Solving this problem will take a lot more than consolidation of the UK’s inefficient pensions landscape, although that would be a public good in itself.

Over the past few decades, layers of well-intended regulatory reform have created a regulatory framework, culture and mindset in UK pensions that seems actively designed to eliminate risk and discourage long-term investment.

Bulldozing pensions into propping up UK investment without a fundamental rethink of the arena in which they operate is unlikely to work. Instead, with sector reform high on the political agenda, this and future governments should commit to addressing the problems in the pensions system from the perspective of individuals saving for their retirement.

At the very least, as a new report from New Financial argues, the UK should commit to a rapid increase in pension contributions; urgently review how to shift the risk-averse regulatory and cultural mindset in pensions; and push ahead with consolidation of both defined benefit and defined contributions pensions.

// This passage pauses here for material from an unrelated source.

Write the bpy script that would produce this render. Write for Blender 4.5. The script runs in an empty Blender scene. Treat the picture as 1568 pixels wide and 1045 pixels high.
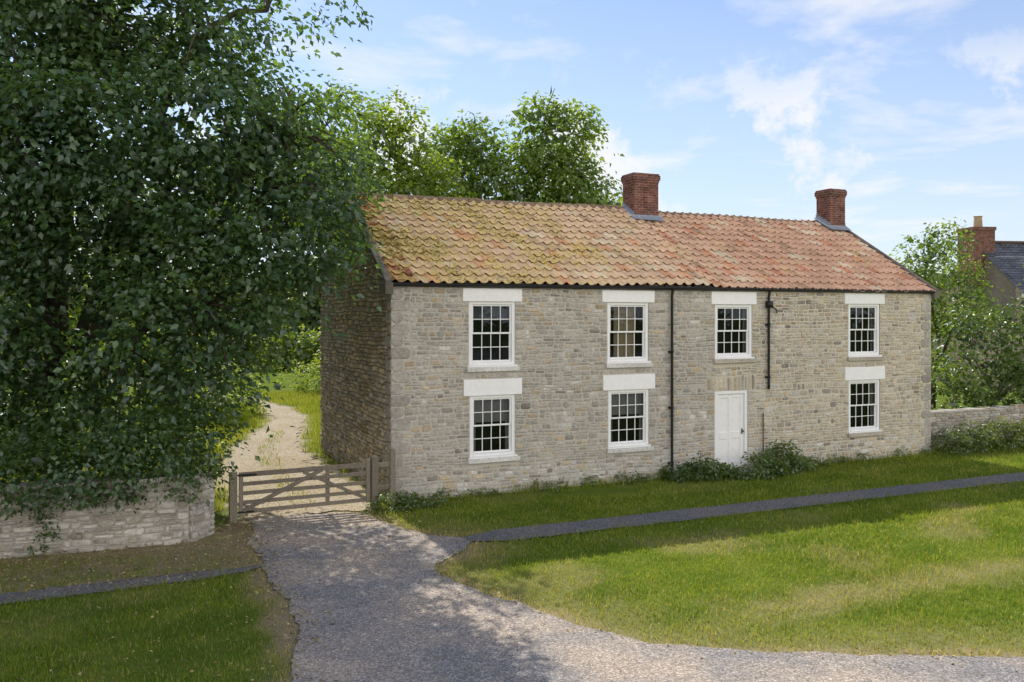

It should also launch a new independent pensions commission akin to the one chaired by Lord Adair Turner in 2002-2006 to design a system fit for the next 50 years. In the longer term, the UK should embrace bolder ideas such as the radical consolidation of DC pensions in markets like Australia, Denmark, or Sweden.

A happy side effect of this approach would be that hundreds of billions of pounds in investment in productive assets could be unlocked in the next few decades. But most importantly, millions of individuals across the UK could look forward to a more secure and comfortable retirement — which is ultimately what pensions are supposed to be about.